::: DATA FOR PROCESSING
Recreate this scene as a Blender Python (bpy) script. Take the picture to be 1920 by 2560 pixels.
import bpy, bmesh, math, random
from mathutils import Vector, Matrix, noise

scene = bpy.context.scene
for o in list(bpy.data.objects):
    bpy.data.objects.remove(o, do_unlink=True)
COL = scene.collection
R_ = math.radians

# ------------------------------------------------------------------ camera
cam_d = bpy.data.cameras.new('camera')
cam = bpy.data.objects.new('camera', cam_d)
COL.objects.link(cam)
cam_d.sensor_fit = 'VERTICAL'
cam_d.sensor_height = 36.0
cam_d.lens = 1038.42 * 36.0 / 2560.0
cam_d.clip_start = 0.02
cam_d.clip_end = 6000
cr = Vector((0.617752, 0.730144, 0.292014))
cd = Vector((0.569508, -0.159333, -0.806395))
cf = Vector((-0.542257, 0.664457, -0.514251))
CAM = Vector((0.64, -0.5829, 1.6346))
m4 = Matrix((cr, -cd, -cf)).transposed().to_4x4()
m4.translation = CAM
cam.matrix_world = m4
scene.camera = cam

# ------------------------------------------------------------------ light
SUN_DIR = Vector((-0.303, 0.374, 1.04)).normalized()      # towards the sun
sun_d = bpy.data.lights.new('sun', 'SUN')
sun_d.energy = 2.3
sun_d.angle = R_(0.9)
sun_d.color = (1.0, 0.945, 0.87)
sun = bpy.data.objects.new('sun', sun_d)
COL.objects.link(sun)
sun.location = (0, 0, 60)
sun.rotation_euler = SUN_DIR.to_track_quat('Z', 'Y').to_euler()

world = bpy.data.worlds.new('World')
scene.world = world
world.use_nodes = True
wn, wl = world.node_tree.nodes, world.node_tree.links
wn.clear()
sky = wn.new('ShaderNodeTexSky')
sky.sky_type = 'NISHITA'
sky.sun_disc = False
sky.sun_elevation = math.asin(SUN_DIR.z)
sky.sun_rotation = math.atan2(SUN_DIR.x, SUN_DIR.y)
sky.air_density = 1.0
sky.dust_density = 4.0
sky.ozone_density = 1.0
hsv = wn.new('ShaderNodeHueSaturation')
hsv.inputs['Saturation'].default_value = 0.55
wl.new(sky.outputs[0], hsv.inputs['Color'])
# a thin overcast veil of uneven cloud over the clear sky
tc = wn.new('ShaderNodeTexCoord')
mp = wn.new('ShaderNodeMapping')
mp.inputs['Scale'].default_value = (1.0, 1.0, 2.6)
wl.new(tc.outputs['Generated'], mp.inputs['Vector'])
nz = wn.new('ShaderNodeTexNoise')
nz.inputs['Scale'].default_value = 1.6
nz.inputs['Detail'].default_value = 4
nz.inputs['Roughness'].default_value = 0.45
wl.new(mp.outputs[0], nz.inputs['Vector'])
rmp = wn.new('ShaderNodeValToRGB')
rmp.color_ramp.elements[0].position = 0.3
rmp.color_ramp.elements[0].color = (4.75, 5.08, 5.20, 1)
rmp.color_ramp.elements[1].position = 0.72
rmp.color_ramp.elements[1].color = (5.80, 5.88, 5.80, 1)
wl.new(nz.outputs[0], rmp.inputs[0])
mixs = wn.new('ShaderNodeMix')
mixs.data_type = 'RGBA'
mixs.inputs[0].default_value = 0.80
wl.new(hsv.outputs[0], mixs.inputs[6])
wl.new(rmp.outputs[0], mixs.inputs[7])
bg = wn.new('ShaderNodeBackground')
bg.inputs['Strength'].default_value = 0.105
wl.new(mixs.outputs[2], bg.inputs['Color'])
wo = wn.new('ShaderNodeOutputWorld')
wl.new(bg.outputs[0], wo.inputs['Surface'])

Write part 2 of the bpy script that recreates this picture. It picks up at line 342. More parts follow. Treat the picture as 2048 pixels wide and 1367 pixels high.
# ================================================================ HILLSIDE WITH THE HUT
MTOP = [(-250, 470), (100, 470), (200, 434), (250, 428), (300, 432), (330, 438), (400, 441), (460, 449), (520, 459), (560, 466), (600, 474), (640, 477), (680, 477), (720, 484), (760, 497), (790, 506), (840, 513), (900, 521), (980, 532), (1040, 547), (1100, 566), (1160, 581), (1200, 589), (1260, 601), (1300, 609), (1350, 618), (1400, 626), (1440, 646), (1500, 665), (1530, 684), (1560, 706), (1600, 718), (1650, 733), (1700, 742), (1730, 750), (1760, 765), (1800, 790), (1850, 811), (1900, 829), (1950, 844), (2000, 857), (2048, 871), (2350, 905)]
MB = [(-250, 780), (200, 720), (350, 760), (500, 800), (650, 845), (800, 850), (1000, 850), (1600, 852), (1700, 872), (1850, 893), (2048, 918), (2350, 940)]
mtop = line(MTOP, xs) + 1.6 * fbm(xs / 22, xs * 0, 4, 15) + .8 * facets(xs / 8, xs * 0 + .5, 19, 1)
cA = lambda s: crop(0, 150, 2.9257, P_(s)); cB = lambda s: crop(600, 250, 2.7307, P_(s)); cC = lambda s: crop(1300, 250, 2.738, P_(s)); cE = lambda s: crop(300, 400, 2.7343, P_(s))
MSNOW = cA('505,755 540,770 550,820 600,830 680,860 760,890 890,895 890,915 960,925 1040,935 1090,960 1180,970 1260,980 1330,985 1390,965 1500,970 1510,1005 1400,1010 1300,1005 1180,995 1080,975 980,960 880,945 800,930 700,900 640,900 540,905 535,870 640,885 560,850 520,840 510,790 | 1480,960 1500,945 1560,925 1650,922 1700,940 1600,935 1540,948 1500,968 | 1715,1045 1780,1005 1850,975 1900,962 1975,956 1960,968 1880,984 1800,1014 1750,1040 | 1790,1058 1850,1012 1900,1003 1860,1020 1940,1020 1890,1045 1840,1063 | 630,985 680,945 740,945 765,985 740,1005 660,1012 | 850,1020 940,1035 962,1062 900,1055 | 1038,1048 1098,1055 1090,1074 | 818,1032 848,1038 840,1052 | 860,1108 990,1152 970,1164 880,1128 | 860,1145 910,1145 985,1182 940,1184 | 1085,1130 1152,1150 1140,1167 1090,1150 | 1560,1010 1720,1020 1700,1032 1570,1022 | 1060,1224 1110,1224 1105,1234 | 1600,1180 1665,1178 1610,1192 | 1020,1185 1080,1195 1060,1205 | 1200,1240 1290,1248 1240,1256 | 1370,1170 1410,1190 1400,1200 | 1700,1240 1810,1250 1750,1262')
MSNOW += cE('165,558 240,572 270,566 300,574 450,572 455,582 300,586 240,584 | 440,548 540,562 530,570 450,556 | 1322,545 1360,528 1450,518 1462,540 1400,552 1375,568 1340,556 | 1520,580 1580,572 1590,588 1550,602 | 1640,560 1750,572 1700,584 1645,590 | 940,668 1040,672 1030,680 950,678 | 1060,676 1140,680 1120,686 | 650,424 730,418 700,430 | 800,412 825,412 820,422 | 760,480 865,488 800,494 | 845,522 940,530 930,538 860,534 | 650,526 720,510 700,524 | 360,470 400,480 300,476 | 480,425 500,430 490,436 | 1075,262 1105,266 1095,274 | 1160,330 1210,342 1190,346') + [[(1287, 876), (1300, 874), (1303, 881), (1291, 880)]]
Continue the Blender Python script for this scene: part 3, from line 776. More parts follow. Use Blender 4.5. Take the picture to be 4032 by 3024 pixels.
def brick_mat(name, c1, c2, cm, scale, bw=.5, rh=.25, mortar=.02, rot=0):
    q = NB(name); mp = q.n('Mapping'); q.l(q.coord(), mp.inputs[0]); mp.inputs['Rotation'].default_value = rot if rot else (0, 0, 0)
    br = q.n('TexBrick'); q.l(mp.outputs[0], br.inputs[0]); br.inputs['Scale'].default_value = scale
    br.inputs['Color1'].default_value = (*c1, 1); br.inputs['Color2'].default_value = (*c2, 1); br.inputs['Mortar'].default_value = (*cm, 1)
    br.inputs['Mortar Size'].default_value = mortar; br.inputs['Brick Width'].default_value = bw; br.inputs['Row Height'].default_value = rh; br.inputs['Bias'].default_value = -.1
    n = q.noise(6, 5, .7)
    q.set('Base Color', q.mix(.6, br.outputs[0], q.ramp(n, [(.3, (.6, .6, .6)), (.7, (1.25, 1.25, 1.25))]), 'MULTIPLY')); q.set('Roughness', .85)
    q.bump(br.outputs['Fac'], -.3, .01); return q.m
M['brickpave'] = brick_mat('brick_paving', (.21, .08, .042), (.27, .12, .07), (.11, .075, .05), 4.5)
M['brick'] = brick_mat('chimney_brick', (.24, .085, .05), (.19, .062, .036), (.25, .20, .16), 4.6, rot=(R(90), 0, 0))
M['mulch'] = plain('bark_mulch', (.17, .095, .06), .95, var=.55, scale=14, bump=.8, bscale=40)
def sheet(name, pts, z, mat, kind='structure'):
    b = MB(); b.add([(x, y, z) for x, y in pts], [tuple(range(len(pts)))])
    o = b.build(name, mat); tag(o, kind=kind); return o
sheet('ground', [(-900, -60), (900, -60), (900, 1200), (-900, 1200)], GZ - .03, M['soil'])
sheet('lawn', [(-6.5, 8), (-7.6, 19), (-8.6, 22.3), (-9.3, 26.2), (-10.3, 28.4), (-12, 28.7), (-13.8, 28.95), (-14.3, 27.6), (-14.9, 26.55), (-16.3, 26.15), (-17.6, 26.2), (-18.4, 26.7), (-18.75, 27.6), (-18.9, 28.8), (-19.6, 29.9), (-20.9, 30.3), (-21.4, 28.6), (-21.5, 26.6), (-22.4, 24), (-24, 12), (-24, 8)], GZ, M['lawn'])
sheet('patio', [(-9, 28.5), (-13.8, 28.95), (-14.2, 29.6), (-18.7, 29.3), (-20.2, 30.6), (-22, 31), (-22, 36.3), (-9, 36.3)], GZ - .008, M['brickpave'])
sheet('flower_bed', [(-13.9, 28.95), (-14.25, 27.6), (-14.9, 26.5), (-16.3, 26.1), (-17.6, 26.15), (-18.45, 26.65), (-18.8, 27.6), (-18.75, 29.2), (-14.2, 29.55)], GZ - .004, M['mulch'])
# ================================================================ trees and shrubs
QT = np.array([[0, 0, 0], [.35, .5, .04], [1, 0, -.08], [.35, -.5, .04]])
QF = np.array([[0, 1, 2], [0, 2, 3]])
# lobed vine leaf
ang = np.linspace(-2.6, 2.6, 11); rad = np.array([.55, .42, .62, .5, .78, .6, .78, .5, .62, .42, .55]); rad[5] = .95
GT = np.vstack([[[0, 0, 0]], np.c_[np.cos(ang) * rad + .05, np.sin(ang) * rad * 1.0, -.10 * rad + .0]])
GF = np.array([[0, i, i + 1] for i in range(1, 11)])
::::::
_WHAT TO DO_: Check each line above for the string "from" and show the ones that have it.

_TASK RESPONSE_:
from mathutils import Vector, Matrix, noise
Continue the Blender Python script for this scene: part 3, from line 776. More parts follow. Use Blender 4.5. Take the picture to be 4032 by 3024 pixels.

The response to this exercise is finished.